▶ What you need to do
Return the lines below exactly, from the first line to the line that contains "zs = lambda y: 10.0+(-.80-y)*.79". Leave out pictures.

________

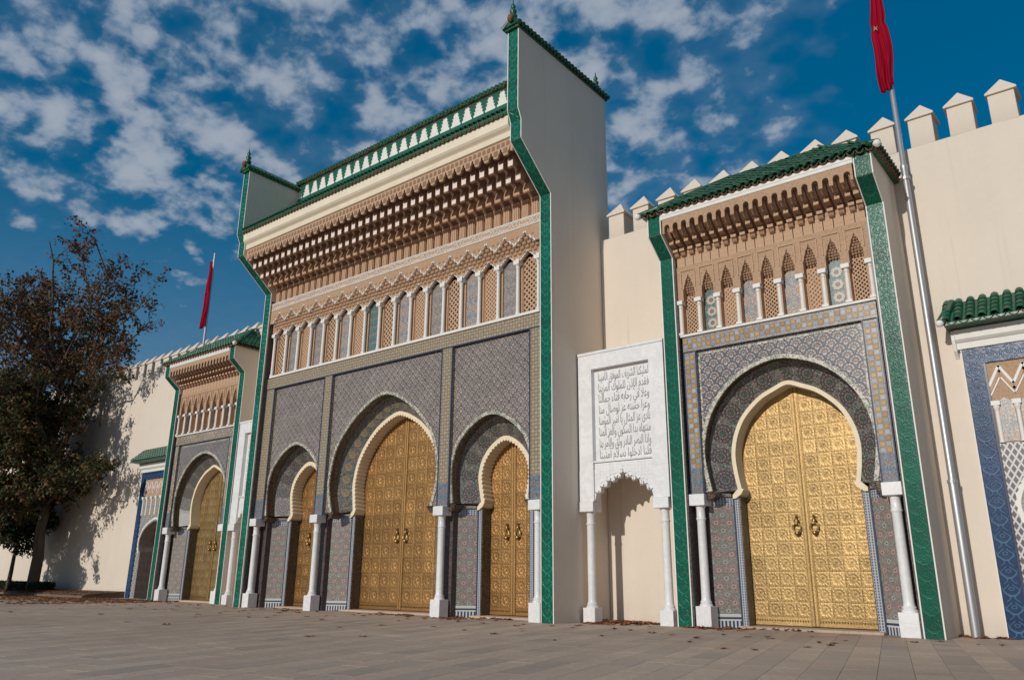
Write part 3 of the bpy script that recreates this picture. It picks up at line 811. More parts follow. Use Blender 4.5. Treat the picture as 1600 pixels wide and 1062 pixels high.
    for i in range(N+1):
        x = X0+i*p
        if abs(x) < 5.45:
            for a in range(8):
                b0, b1 = a*PI/4+PI/8, (a+1)*PI/4+PI/8
                ribbon(ln, [(x+.062*math.cos(b0), 9.374+.062*math.sin(b0)), (x+.062*math.cos(b1), 9.374+.062*math.sin(b1))], .022, -.947, -.92)
            ribbon(ln, [(x-.11, 9.45), (x-.05, 9.374), (x-.11, 9.30)], .014, -.945, -.92); ribbon(ln, [(x+.11, 9.45), (x+.05, 9.374), (x+.11, 9.30)], .014, -.945, -.92)
        if i < N:
            a, b = x+.13, x+p-.13
            ribbon(ln, [(a, 9.374), (a+.045, 9.43), (b-.045, 9.43), (b, 9.374), (b-.045, 9.318), (a+.045, 9.318), (a, 9.374)], .020, -.944, -.92)
    ln.build('band_lines', 'white', band)
    # fluted pilasters, cedar soffit, brackets, lambrequin
    NB = 36; q = 11.0/NB
    MB().box(-5.565, 5.565, -.80, -.6, 9.505, 10.12).build('frieze_back', 'cedar', root)
    fm = MB()
    for k in (-1, 0, 1): fm.box(k*.062-.025, k*.062+.025, -.062, .03, 0, .44)
    fm.box(-.105, .105, -.03, .03, 0, .44); fm.box(-.115, .115, -.075, .03, .4405, .50)
    fme = fm.mesh('pilaster', 'stucco_plain')
    zs = lambda y: 10.0+(-.80-y)*.79
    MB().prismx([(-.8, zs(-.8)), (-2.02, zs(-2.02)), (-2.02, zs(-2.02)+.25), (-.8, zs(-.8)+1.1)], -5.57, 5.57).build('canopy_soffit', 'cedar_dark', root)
    bms = []
    for j, (dpt, w_) in enumerate(((.43, .175), (.43, .175), (.36, .20))):
        P = [(.13, .10), (.10, -.02), (.055, -.11), (.02, -.18), (0, -.24), (0, -dpt+.02), (.02, -dpt), (.10, -dpt+.02), (.15, -dpt+.09), (.22, -.20), (.26, .0), (.26, .14)]
        b = MB().prismx(P, -w_/2, w_/2).mesh('bracket', 'cedar' if j < 2 else 'stucco_plain', bevel=.014)
        t = MB().box(-w_/2+.014, w_/2-.014, -.008, .004, -dpt+.022, -.25).mesh('sunlit_tip', 'tip')  # pale plate paints the sunlit lower end of the bracket
        bms.append((b, t))
    for i in range(NB):
        x = -5.5+q*(i+.5)
        ob('pilaster', fme, root, (x, -.83, 9.505))
        for j, yf in enumerate((-1.86, -1.56, -1.24)):
            o = ob('bracket', bms[j][0], root, (x, yf, zs(yf)))
            if j < 2: ob('sunlit_tip', bms[j][1], o)
    lam = MB(); h = q/2
    pts = [(-h, 0), (-h, .30), (h, .30), (h, 0), (h-.05, 0), (h-.06, .04), (h-.045, .04)]
    P = [(-h+.001, .40), (-h+.001, .21), (-h+.022, .19), (-h+.034, .12), (-.085, .09), (-.075, .04), (-.055, .0), (.055, .0), (.075, .04), (.085, .09), (h-.034, .12), (h-.022, .19), (h-.001, .21), (h-.001, .40)]
    lam.prism(P, 0, .06); lam.cur = 1
    for k in (-.076, .076): lam.prism([(k-.052, .24), (k+.052, .24), (k+.052, .34), (k+.03, .365), (k-.03, .365), (k-.052, .34)], -.003, .005)
    lam.prism([(-.06, .05), (.06, .05), (.07, .10), (.06, .20), (-.06, .20), (-.07, .10)], -.003, .005)
    lme = lam.mesh('lambrequin', ['stucco_plain', 'cedar_dark'])
    for i in range(NB): ob('lambrequin', lme, root, (-5.5+q*(i+.5), -2.06, 10.64))
    for s in (-1, 1): MB().box(*sorted((s*5.501, s*5.57)), -2.06, -2.0, 10.7, 11.04).build('lambrequin_end', 'stucco_plain', root)
    # cornice
    MB().prismx([(-2.07, 11.045), (-2.11, 11.06), (-2.13, 11.15), (-2.10, 11.17), (-2.12, 11.21), (-2.20, 11.27), (-2.24, 11.32), (-2.25, 11.555), (-1.9, 11.555), (-1.9, 11.045)], -5.57, 5.57).build('cornice', 'cornice', root)
    MB().prismx([(-1.89, 11.05), (-1.89, 11.6), (.3, 13.3), (.3, 11.05)], -5.565, 5.565).build('roof_core', 'cream', root)
    # steep green roof and its eave tiles
    MB().prismx([(-2.28, 11.558), (-2.31, 11.60), (-2.31, 11.70), (-.33, 13.40), (-.33, 13.30), (-2.2, 11.558)], -5.57, 5.57).build('roof', 'gtile', root)
    up = half_tile(.058, .5); dn = half_tile(.064, .3, -1)
    sl_ = math.atan2(1.72, 2.03)
    ev = MB(); nE = 74; qe = 11.1/nE
    def put(mb, src, x, y, z, a):
        c_, s_ = math.cos(a), math.sin(a)
        mb.add([(vx+x, vy*c_-vz*s_+y, vy*s_+vz*c_+z) for vx, vy, vz in src.v], src.f)
    ev.cur = 0
    for i in range(nE):
        put(ev, up, -5.55+qe*(i+.5), -2.35, 11.655, sl_)
    ev.cur = 1
    for i in range(nE): put(ev, dn, -5.55+qe*i+.01, -2.335, 11.60, sl_*.6)
    tag(ev.build('eave_tiles', ['gtile', 'clay'], root), kind='stuff')
    # parapet with green stepped merlon motifs
    par = MB().box(-5.57, 5.57, -.33, .1, 13.42, 14.08).build('parapet', 'white', root)
    mo = []
    for wv, za, zb in ((.026, 0, .10), (.068, .10, .17), (.044, .17, .205), (.098, .205, .275), (.075, .275, .31), (.125, .31, .38), (.10, .38, .41), (.145, .41, .47)): mo.append((wv, za, zb))
    P = [];
    for wv, za, zb in mo: P += [(wv, za), (wv, zb)]
    P = P+[(-a, b) for a, b in reversed(P)]
    mme = MB().prism(P, -.012, .004).mesh('stepped_motif', 'gmotif')
    nM = 25; qm = 11.1/nM
    for i in range(nM): ob('stepped_motif', mme, par, (-5.55+qm*(i+.5), -.33, 13.56))
    MB().box(-5.565, 5.565, -.347, -.3, 13.42, 13.565).build('green_base_band', 'gmotif', par)
    rg = MB(); rg.prismx([(-.45, 14.085), (-.45, 14.12), (-.1, 14.32), (.2, 14.12), (.2, 14.085)], -5.57, 5.57)
    rg.tube([(-5.56, -.1, 14.33), (5.56, -.1, 14.33)], .07, 8)
    for i in range(nE): rg.tube([(-5.55+qe*(i+.5), -.5, 14.12), (-5.55+qe*(i+.5), -.1, 14.33)], [.058, .05], 8)
    rg.build('ridge_coping', 'gtile', root)
    cl_ = MB()
    for i in range(nE): put(cl_, dn, -5.55+qe*i+.01, -.49, 14.115, .5)
    cl_.build('coping_underside', 'clay', root)
    return root
main_gate()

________

▶ Task solution
Write part 3 of the bpy script that recreates this picture. It picks up at line 811. More parts follow. Use Blender 4.5. Treat the picture as 1600 pixels wide and 1062 pixels high.
    for i in range(N+1):
        x = X0+i*p
        if abs(x) < 5.45:
            for a in range(8):
                b0, b1 = a*PI/4+PI/8, (a+1)*PI/4+PI/8
                ribbon(ln, [(x+.062*math.cos(b0), 9.374+.062*math.sin(b0)), (x+.062*math.cos(b1), 9.374+.062*math.sin(b1))], .022, -.947, -.92)
            ribbon(ln, [(x-.11, 9.45), (x-.05, 9.374), (x-.11, 9.30)], .014, -.945, -.92); ribbon(ln, [(x+.11, 9.45), (x+.05, 9.374), (x+.11, 9.30)], .014, -.945, -.92)
        if i < N:
            a, b = x+.13, x+p-.13
            ribbon(ln, [(a, 9.374), (a+.045, 9.43), (b-.045, 9.43), (b, 9.374), (b-.045, 9.318), (a+.045, 9.318), (a, 9.374)], .020, -.944, -.92)
    ln.build('band_lines', 'white', band)
    # fluted pilasters, cedar soffit, brackets, lambrequin
    NB = 36; q = 11.0/NB
    MB().box(-5.565, 5.565, -.80, -.6, 9.505, 10.12).build('frieze_back', 'cedar', root)
    fm = MB()
    for k in (-1, 0, 1): fm.box(k*.062-.025, k*.062+.025, -.062, .03, 0, .44)
    fm.box(-.105, .105, -.03, .03, 0, .44); fm.box(-.115, .115, -.075, .03, .4405, .50)
    fme = fm.mesh('pilaster', 'stucco_plain')
    zs = lambda y: 10.0+(-.80-y)*.79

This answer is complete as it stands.